» **PROBLEM**: Reproduce all lines of the listing below in which the word "scene" occurs.

» **COLLECTED MATERIAL**:
## begin

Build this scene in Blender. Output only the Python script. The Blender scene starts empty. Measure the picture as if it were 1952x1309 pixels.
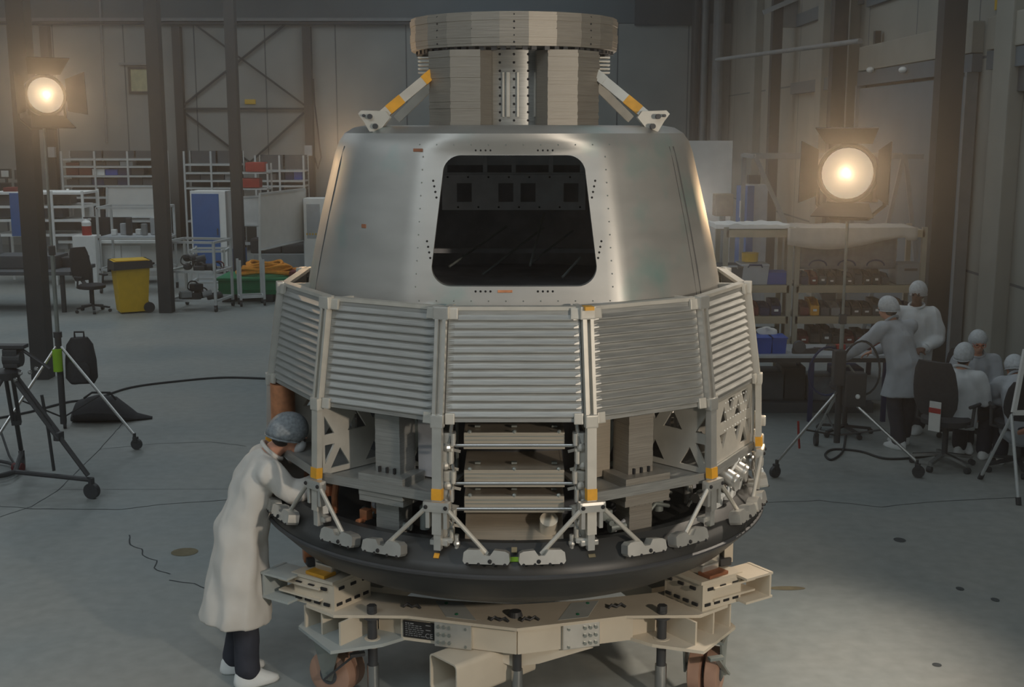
import bpy, bmesh, math, random
from mathutils import Vector, Matrix, Euler, noise
C = bpy.context.scene.collection
SC = bpy.context.scene
R_ = math.radians
random.seed(7)
# ------------------------------------------------------------------ camera
FPX, TH, HC = 2300.0, R_(10.08), 3.4
cam_d = bpy.data.cameras.new('camera'); cam = bpy.data.objects.new('camera', cam_d); C.objects.link(cam)
cam_d.sensor_width = 36.0; cam_d.lens = FPX / 1952 * 36.0
cam.location = (0, 0, HC); cam.rotation_euler = (math.pi / 2 - TH, 0, 0)
cam_d.clip_end = 200
SC.camera = cam
def ray(px, py):
    f = Vector((0, math.cos(TH), -math.sin(TH))); u = Vector((0, math.sin(TH), math.cos(TH)))
    return f + Vector(((px - 976) / FPX, 0, 0)) + u * ((654.5 - py) / FPX)
def at(px, py, Y):            # photo point standing at distance Y
    d = ray(px, py); return Vector((0, 0, HC)) + d * (Y / d.y)
def fl(px, py, z=0.0):        # photo point standing at height z
    d = ray(px, py); return Vector((0, 0, HC)) + d * ((z - HC) / d.z)
# ------------------------------------------------------------------ materials
def lin(c):
    return tuple(((v / 255) / 12.92 if v / 255 <= .04045 else ((v / 255 + .055) / 1.055) ** 2.4) for v in c)
MATS = {}
def mat(name, col, rough=.6, metal=0.0, var=.12, scale=6.0, stretch=None, bump=0.0, emit=None, alpha=1.0, spec=.5, tint=None, rvar=0.0, trans=0.0):
    if name in MATS: return MATS[name]
    m = bpy.data.materials.new(name); m.use_nodes = True; nt = m.node_tree; N = nt.nodes; L = nt.links
    b = N['Principled BSDF']; c = lin(col)
    b.inputs['Roughness'].default_value = rough; b.inputs['Metallic'].default_value = metal
    b.inputs['Specular IOR Level'].default_value = spec
    tc = N.new('ShaderNodeTexCoord'); mp = N.new('ShaderNodeMapping'); L.new(tc.outputs['Object'], mp.inputs[0])
    if stretch: mp.inputs['Scale'].default_value = stretch
    nz = N.new('ShaderNodeTexNoise'); nz.inputs['Scale'].default_value = scale; nz.inputs['Detail'].default_value = 4
    L.new(mp.outputs[0], nz.inputs['Vector'])
    rp = N.new('ShaderNodeValToRGB'); L.new(nz.outputs['Fac'], rp.inputs[0])
    rp.color_ramp.elements[0].position = .3; rp.color_ramp.elements[1].position = .7
    rp.color_ramp.elements[0].color = tuple(max(0, v * (1 - var)) for v in c) + (1,)
    rp.color_ramp.elements[1].color = tuple(min(1, v * (1 + var)) for v in c) + (1,)
    out = rp.outputs[0]
    if tint:
        tcol, tscale, lo, hi = tint
        n2 = N.new('ShaderNodeTexNoise'); n2.inputs['Scale'].default_value = tscale; n2.inputs['Detail'].default_value = 5
        L.new(tc.outputs['Object'], n2.inputs['Vector'])
        mr = N.new('ShaderNodeMapRange'); mr.inputs[1].default_value = lo; mr.inputs[2].default_value = hi
        L.new(n2.outputs['Fac'], mr.inputs[0])
        mx = N.new('ShaderNodeMix'); mx.data_type = 'RGBA'; L.new(mr.outputs[0], mx.inputs[0]); L.new(out, mx.inputs[6])
        mx.inputs[7].default_value = lin(tcol) + (1,); out = mx.outputs[2]
    L.new(out, b.inputs['Base Color'])
    if rvar:
        mr = N.new('ShaderNodeMapRange'); mr.inputs[3].default_value = rough - rvar; mr.inputs[4].default_value = rough + rvar
        L.new(nz.outputs['Fac'], mr.inputs[0]); L.new(mr.outputs[0], b.inputs['Roughness'])
    if bump:
        bp = N.new('ShaderNodeBump'); bp.inputs['Strength'].default_value = bump; bp.inputs['Distance'].default_value = .01
        L.new(nz.outputs['Fac'], bp.inputs['Height']); L.new(bp.outputs[0], b.inputs['Normal'])
    if emit:
        b.inputs['Emission Color'].default_value = lin(emit[0]) + (1,); b.inputs['Emission Strength'].default_value = emit[1]
    if alpha < 1: b.inputs['Alpha'].default_value = alpha
    if trans: b.inputs['Transmission Weight'].default_value = trans
    MATS[name] = m; return m
M = {
 'alu':    mat('brushed_aluminium', (205, 204, 200), .42, .8, .10, 5, (1, 1, 40), .03, rvar=.08),
 'skin_al':mat('vessel_aluminium', (184, 182, 177), .46, .58, .07, 3, (1, 1, 3), .02, rvar=.07, tint=((140, 176, 170), 2.6, .56, .82)),
 'lam':    mat('laminated_plate_aluminium', (152, 146, 136), .48, .45, .22, 9, (.6, .6, 60), .10, rvar=.1),
 'panel':  mat('radiator_panel_aluminium', (162, 162, 158), .42, .5, .16, 7, (1, 1, 26), .04, rvar=.1),
 'machined': mat('machined_aluminium', (214, 212, 206), .34, .7, .08, 12),
 'wht_al': mat('pale_anodised_aluminium', (200, 196, 186), .5, .35, .08, 10),
 'tray':   mat('tray_aluminium', (198, 186, 168), .42, .6, .12, 8, (.5, 1, 40), .03),
 'steel':  mat('polished_steel', (190, 190, 188), .25, .9, .06, 10),
 'copper': mat('copper_foil', (206, 140, 100), .42, .45, .25, 14, None, .1),
 'amber':  mat('amber_tape', (226, 164, 48), .5, 0, .12, 20),
 'brown':  mat('brown_tape', (150, 96, 66), .6, 0, .15, 20),
 'shield': mat('charcoal_shield', (54, 54, 53), .45, 0, .10, 5, None, .02),
 'core':   mat('dark_interior_lining', (165, 166, 170), .6, 0, .2, 6),
 'inner':  mat('interior_bulkhead_grey', (232, 236, 240), .5, 0, .1, 8),
 'hole':   mat('shadow_black_bore', (40, 40, 41), .9, 0, .05, 4),
 'cream':  mat('cream_painted_steel', (216, 205, 186), .45, 0, .05, 7),
 'creamg': mat('grey_white_painted_steel', (176, 182, 180), .5, 0, .06, 7),
 'padgry': mat('grey_pad_paint', (186, 190, 187), .6, 0, .08, 9),
 'black':  mat('black_paint', (66, 67, 69), .5, 0, .1, 8),
 'blackm': mat('matt_black_fabric', (62, 63, 66), .9, 0, .15, 30, None, .05),
 'colblk': mat('charcoal_painted_column', (66, 67, 68), .6, 0, .08, 3),
 'pink':   mat('salmon_polyurethane_tread', (178, 142, 122), .55, 0, .1, 9),
 'zinc':   mat('zinc_plated_steel', (150, 156, 152), .4, .5, .12, 10),
 'white':  mat('white_paint', (238, 240, 238), .5, 0, .04, 8),
 'offw':   mat('off_white_board', (220, 220, 216), .55, 0, .04, 5),
 'grey':   mat('mid_grey_paint', (140, 145, 147), .6, 0, .08, 6),
 'ltgrey': mat('light_grey_plastic', (178, 184, 188), .5, 0, .06, 8),
 'dkgrey': mat('dark_grey_plastic', (86, 90, 94), .6, 0, .1, 8),
 'blue':   mat('blue_plastic', (44, 86, 176), .5, 0, .08, 8),
 'cabblue':mat('blue_cabinet_paint', (66, 110, 172), .5, 0, .05, 5),
 'navy':   mat('navy_plastic', (44, 56, 96), .55, 0, .08, 8),
 'red':    mat('red_plastic', (170, 52, 48), .5, 0, .1, 8),
 'dkred':  mat('dark_red_plastic', (110, 44, 44), .6, 0, .1, 8),
 'yellow': mat('yellow_plastic', (226, 184, 40), .5, 0, .06, 8),
 'lime':   mat('lime_plastic', (150, 200, 40), .5, 0, .06, 8),
 'orange': mat('orange_webbing', (228, 150, 48), .8, 0, .15, 18, None, .1),
 'green':  mat('green_pallet_plastic', (30, 128, 84), .55, 0, .1, 8),
 'teal':   mat('green_stain', (60, 140, 104), .7, 0, .15, 30),
 'profile':mat('aluminium_profile', (206, 210, 210), .45, .25, .06, 8),
 'rackst': mat('khaki_rack_steel', (168, 164, 148), .5, .1, .06, 6),
 'ratan':  mat('rack_beam_tan', (176, 164, 138), .5, 0, .08, 6),
 'tarp':   mat('translucent_plastic_sheet', (208, 202, 192), .4, 0, .06, 9, None, .15, alpha=.93),
 'film':   mat('grey_plastic_film', (132, 140, 148), .35, 0, .2, 9, None, .3, alpha=.8),
 'coat':   mat('white_coat_cloth', (216, 211, 203), .85, 0, .04, 12, None, .06),
 'coat2':  mat('thin_grey_smock_cloth', (176, 182, 188), .85, 0, .06, 14, None, .06),
 'coatw':  mat('white_smock_cloth', (216, 220, 222), .85, 0, .05, 14, None, .06),
 'net':    mat('hair_net_fabric', (192, 198, 202), .7, 0, .14, 40, None, .15),
 'netd':   mat('sheer_hair_net', (138, 144, 148), .6, 0, .25, 60, None, .12),
 'maskm':  mat('face_mask_paper', (206, 208, 210), .8, 0, .04, 20),
 'trous':  mat('navy_black_trousers', (58, 60, 70), .85, 0, .12, 18, None, .06),
 'skin':   mat('light_skin', (206, 150, 124), .55, 0, .06, 20),
 'skind':  mat('dark_skin', (110, 76, 60), .55, 0, .08, 20),
 'hair':   mat('dark_hair', (64, 56, 52), .7, 0, .2, 40),
 'hairg':  mat('grey_hair', (140, 138, 134), .7, 0, .2, 40),
 'glassb': mat('amber_lens', (180, 90, 60), .2, 0, .05, 5),
 'cable':  mat('black_cable_rubber', (58, 60, 62), .7, 0, .05, 5),
 'window': mat('daylit_pane', (150, 150, 120), .2, 0, .25, 5, emit=((190, 196, 160), .08)),
 'tube':   mat('fluorescent_tube', (230, 232, 228), .4, 0, .02, 5, emit=((220, 226, 222), .12)),
 'lampw':  mat('lamp_lens', (240, 236, 224), .4, 0, .02, 5, emit=((255, 226, 186), .12)),
 'lampin': mat('lamp_reflector', (226, 200, 150), .4, .3, .05, 5),
 'print':  mat('printed_silver', (150, 152, 154), .5, .2, .1, 30),
 'brownbx':mat('brown_cardboard', (150, 132, 108), .8, 0, .1, 9),
 'crack':  mat('floor_crack_dark', (74, 78, 79), .9, 0, .2, 12),
 'ochre':  mat('floor_stain_ochre', (128, 118, 92), .8, 0, .2, 12),
 'screen': mat('dark_screen_glass', (50, 54, 58), .15, 0, .05, 4),
}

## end

» **ANSWER TO THIS PROBLEM**:
Build this scene in Blender. Output only the Python script. The Blender scene starts empty. Measure the picture as if it were 1952x1309 pixels.
C = bpy.context.scene.collection
SC = bpy.context.scene